## [What to do]
For this exercise, repeat all of the material verbatim apart from its images.

## [Data block]
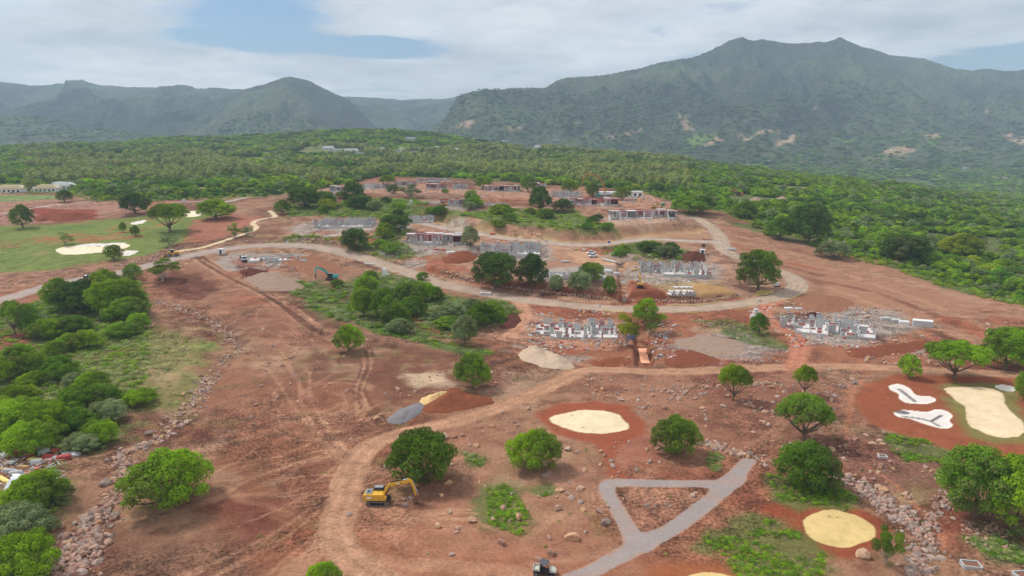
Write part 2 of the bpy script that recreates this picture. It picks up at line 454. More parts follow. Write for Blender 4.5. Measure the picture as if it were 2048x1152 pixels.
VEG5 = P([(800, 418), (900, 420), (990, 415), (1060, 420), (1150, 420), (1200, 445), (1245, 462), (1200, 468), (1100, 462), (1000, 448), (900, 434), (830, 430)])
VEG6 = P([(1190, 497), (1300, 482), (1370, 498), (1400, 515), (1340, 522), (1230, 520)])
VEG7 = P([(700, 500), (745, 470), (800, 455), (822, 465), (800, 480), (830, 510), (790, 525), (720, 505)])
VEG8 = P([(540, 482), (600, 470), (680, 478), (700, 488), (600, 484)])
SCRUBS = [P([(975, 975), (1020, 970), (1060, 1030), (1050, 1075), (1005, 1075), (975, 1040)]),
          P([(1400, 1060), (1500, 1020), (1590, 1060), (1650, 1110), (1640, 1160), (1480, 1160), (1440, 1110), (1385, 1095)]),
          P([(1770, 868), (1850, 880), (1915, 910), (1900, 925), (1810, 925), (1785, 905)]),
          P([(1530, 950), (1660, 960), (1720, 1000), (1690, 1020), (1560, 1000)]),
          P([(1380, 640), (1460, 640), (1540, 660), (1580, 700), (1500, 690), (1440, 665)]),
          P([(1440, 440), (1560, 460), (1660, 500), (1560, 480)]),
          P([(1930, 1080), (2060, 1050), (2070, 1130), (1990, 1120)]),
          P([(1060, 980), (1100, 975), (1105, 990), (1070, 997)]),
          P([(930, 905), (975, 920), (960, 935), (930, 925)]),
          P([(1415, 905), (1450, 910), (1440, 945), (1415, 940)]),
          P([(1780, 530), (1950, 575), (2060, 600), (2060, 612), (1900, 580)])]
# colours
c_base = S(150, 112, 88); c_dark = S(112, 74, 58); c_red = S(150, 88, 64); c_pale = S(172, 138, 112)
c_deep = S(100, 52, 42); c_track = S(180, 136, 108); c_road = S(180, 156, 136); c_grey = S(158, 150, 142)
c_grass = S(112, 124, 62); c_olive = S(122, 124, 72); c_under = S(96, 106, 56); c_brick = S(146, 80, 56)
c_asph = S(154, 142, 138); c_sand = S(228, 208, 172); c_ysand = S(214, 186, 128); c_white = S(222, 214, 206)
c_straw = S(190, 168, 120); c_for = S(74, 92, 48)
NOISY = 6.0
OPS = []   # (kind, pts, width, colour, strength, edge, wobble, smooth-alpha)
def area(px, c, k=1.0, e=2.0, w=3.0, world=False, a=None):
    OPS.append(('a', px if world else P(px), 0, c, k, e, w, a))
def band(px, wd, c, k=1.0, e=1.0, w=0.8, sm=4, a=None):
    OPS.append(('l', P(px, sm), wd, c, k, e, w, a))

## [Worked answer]
Write part 2 of the bpy script that recreates this picture. It picks up at line 454. More parts follow. Write for Blender 4.5. Measure the picture as if it were 2048x1152 pixels.
VEG5 = P([(800, 418), (900, 420), (990, 415), (1060, 420), (1150, 420), (1200, 445), (1245, 462), (1200, 468), (1100, 462), (1000, 448), (900, 434), (830, 430)])
VEG6 = P([(1190, 497), (1300, 482), (1370, 498), (1400, 515), (1340, 522), (1230, 520)])
VEG7 = P([(700, 500), (745, 470), (800, 455), (822, 465), (800, 480), (830, 510), (790, 525), (720, 505)])
VEG8 = P([(540, 482), (600, 470), (680, 478), (700, 488), (600, 484)])
SCRUBS = [P([(975, 975), (1020, 970), (1060, 1030), (1050, 1075), (1005, 1075), (975, 1040)]),
          P([(1400, 1060), (1500, 1020), (1590, 1060), (1650, 1110), (1640, 1160), (1480, 1160), (1440, 1110), (1385, 1095)]),
          P([(1770, 868), (1850, 880), (1915, 910), (1900, 925), (1810, 925), (1785, 905)]),
          P([(1530, 950), (1660, 960), (1720, 1000), (1690, 1020), (1560, 1000)]),
          P([(1380, 640), (1460, 640), (1540, 660), (1580, 700), (1500, 690), (1440, 665)]),
          P([(1440, 440), (1560, 460), (1660, 500), (1560, 480)]),
          P([(1930, 1080), (2060, 1050), (2070, 1130), (1990, 1120)]),
          P([(1060, 980), (1100, 975), (1105, 990), (1070, 997)]),
          P([(930, 905), (975, 920), (960, 935), (930, 925)]),
          P([(1415, 905), (1450, 910), (1440, 945), (1415, 940)]),
          P([(1780, 530), (1950, 575), (2060, 600), (2060, 612), (1900, 580)])]
# colours
c_base = S(150, 112, 88); c_dark = S(112, 74, 58); c_red = S(150, 88, 64); c_pale = S(172, 138, 112)
c_deep = S(100, 52, 42); c_track = S(180, 136, 108); c_road = S(180, 156, 136); c_grey = S(158, 150, 142)
c_grass = S(112, 124, 62); c_olive = S(122, 124, 72); c_under = S(96, 106, 56); c_brick = S(146, 80, 56)
c_asph = S(154, 142, 138); c_sand = S(228, 208, 172); c_ysand = S(214, 186, 128); c_white = S(222, 214, 206)
c_straw = S(190, 168, 120); c_for = S(74, 92, 48)
NOISY = 6.0
OPS = []   # (kind, pts, width, colour, strength, edge, wobble, smooth-alpha)
def area(px, c, k=1.0, e=2.0, w=3.0, world=False, a=None):
    OPS.append(('a', px if world else P(px), 0, c, k, e, w, a))
def band(px, wd, c, k=1.0, e=1.0, w=0.8, sm=4, a=None):
    OPS.append(('l', P(px, sm), wd, c, k, e, w, a))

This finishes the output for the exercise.